La méthode des champs de phase : formulation « classique », formulation « étroite; » et quelques applications.
La méthode des champs de phase est utilisée pour prédire les évolutions de microstructures dans des domaines extrêmement variés. Elle consiste à introduire une série de champs qui représentent les propriétés matérielles d'intérêt, telles que les concentrations d'espèces atomiques, l'état d’ordre local, les champs de déplacements, la déformation plastique, l’état d’endommagement… Ces champs identifient localement l’état du système en un point donné (présence d’une phase, d’une dislocation, d’une cavité…) mais aussi les interfaces, qui sont associées aux variations rapides mais continues des champs. La puissance de la méthode réside dans le fait qu'elle évite le difficile problème du suivi des interfaces, qu’elle est exempte de toute contrainte topologique et qu’elle peut être formulée dans un cadre thermodynamique général qui permet de coupler de manière cohérente divers mécanismes physiques en interaction.
Dans une première partie du cours, nous montrerons la formulation « classique » de la méthode des champs de phase et sa mise en œuvre dans diverses situations : transformations de phase diffusives, transformations displacives, plasticité (discrète et continue), cavités, fracture… Dans un cas simple (séparation de phase dans un alliage binaire où le seul paramètre d’ordre est la concentration locale), nous montrerons comment le modèle champs de phase (ici, l’équation de Cahn-Hilliard) peut être obtenu par changement d’échelle à partir d’une dynamique discrète écrite à l’échelle atomique.
La formulation « classique » mentionnée ci-dessus souffre d’une difficulté d’ordre numérique. Afin de conserver le caractère continu de la théorie, l’implémentation informatique d’une méthode de champ de phase nécessite en effet l’introduction d’un schéma de discrétisation avec un pas de grille suffisamment petit devant la plus petite longueur caractéristique, c’est-à-dire l’épaisseur des interfaces.
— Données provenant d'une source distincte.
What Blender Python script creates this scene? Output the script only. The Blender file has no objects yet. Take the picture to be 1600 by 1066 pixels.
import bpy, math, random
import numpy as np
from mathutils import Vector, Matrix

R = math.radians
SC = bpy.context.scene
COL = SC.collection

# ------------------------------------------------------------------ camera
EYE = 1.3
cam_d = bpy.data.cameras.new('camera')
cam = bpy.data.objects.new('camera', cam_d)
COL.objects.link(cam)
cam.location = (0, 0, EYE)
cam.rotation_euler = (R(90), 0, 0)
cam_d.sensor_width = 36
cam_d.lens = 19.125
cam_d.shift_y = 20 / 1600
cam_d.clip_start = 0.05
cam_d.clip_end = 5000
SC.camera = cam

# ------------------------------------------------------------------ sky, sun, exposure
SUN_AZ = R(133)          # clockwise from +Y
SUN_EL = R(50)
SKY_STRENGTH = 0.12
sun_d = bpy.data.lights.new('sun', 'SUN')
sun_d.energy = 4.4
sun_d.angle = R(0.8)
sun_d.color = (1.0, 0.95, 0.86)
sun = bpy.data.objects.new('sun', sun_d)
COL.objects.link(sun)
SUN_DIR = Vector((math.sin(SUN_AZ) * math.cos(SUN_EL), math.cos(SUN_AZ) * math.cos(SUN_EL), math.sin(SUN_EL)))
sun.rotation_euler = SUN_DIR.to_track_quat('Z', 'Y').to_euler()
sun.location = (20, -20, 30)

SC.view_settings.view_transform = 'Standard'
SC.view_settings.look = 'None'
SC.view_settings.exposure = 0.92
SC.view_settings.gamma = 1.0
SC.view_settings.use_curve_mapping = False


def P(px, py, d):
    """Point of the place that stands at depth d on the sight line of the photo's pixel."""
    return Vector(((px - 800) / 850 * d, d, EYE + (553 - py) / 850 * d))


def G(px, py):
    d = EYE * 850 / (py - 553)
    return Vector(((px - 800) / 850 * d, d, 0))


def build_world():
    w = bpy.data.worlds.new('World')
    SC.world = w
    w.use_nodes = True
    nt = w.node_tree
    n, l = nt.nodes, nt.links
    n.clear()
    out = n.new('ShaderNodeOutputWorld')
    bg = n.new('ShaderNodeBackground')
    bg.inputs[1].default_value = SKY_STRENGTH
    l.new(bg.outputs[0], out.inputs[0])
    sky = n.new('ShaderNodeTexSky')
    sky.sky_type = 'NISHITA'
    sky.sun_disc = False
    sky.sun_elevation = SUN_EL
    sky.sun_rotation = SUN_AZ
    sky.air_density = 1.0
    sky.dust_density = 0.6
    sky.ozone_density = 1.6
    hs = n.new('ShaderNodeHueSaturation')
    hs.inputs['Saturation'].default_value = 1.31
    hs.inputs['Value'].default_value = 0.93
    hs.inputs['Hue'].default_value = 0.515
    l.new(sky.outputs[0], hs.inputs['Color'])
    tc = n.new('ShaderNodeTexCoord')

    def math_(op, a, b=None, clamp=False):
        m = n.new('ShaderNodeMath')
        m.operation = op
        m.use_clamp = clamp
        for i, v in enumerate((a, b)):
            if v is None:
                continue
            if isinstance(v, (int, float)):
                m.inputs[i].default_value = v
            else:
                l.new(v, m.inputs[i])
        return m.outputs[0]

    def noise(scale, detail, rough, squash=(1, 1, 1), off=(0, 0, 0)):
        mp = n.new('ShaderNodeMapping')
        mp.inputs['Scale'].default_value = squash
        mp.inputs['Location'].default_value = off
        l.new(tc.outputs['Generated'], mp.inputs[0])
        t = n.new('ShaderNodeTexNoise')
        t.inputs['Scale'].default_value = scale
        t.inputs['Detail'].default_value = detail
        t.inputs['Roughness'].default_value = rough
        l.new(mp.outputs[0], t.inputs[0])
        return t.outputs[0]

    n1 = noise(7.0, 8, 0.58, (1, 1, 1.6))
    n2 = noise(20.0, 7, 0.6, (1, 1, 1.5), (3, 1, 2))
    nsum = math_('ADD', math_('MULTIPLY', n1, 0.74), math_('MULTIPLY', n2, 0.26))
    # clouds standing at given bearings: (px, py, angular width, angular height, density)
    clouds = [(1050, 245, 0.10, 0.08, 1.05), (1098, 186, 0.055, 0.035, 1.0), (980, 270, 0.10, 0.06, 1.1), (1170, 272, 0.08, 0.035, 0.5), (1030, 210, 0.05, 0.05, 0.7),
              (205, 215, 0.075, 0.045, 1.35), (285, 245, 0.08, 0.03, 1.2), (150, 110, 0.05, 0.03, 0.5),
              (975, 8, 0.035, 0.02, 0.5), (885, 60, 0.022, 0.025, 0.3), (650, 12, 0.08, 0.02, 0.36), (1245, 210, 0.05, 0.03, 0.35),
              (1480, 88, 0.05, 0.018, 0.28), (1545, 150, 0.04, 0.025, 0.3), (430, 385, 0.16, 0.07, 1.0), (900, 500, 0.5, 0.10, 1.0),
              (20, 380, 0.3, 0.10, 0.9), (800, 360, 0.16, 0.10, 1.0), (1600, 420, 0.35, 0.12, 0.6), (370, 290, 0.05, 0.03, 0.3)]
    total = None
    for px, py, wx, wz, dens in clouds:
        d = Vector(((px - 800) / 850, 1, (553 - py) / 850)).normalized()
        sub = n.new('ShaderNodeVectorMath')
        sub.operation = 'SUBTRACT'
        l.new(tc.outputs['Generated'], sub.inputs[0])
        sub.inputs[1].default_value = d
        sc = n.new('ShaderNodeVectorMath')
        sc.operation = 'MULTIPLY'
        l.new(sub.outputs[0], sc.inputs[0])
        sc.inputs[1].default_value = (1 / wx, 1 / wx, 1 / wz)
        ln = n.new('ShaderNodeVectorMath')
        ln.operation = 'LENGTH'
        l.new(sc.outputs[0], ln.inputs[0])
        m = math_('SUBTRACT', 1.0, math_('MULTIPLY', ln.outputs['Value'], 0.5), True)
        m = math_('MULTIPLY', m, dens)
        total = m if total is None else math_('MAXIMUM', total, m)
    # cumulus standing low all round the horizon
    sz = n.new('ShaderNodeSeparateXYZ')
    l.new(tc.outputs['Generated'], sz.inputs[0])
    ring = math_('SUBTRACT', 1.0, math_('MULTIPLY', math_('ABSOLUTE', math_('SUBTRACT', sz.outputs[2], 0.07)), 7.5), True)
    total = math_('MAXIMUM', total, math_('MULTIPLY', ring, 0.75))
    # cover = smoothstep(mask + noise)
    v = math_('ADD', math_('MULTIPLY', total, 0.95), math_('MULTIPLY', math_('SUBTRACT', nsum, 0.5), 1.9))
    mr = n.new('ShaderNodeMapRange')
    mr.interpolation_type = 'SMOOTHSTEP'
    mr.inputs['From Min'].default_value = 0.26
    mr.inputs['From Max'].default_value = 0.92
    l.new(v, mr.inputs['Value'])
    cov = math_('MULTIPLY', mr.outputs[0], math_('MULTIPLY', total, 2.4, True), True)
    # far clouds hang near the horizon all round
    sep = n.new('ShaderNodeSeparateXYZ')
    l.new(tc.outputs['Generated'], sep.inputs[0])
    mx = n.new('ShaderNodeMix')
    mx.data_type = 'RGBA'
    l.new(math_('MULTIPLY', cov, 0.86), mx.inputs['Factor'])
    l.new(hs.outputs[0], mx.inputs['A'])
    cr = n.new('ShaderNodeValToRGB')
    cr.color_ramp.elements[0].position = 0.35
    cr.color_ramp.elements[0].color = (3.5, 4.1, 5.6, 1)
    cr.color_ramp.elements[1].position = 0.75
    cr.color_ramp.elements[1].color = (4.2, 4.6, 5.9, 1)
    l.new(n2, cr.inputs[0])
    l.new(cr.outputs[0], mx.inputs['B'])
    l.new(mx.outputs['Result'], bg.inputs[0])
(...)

Cette contrainte « d’interfaces diffuses » limite sévèrement les dimensions linéaires accessibles.
Dans la 2nde partie du cours, nous présenterons une nouvelle formulation de la méthode des champs de phase, la S-PFM pour « Sharp Phase Field Method », dans laquelle les interfaces sont résolues avec un point de grille seulement, sans aucun frottement sur la grille, ce qui permet de multiplier par environ 1 ordre de grandeur les dimensions linéaires accessibles ou, corrélativement, de diviser par environ 3 ordres de grandeur les ressources informatiques nécessaires. Nous illustrerons cette nouvelle méthode dans deux situations (séparation de phase diffusive, croissance de polycristaux).
Enfin, en lien avec cette formulation de la méthode dans laquelle les interfaces sont très étroites, nous présenterons, dans la 3ème partie du cours, une série de nouveaux solveurs mécaniques capables de prendre en compte de fortes hétérogénéités matérielles (tenseurs de déformation propres discontinus, cavités…). Ces solveurs, intrinsèquement discrets, sont numériquement très efficaces car basés sur des transformées de Fourier Rapides. Par ailleurs, ils ont été construits de manière à être inconditionnellement stables, contrairement aux solveurs spectraux habituels. Ces nouveaux solveurs sont donc exempts des artefacts numériques habituellement rencontrés (phénomène de Gibbs dû aux discontinuités matérielles, oscillation haute fréquence dues à la fréquence de coupure de Nyquist).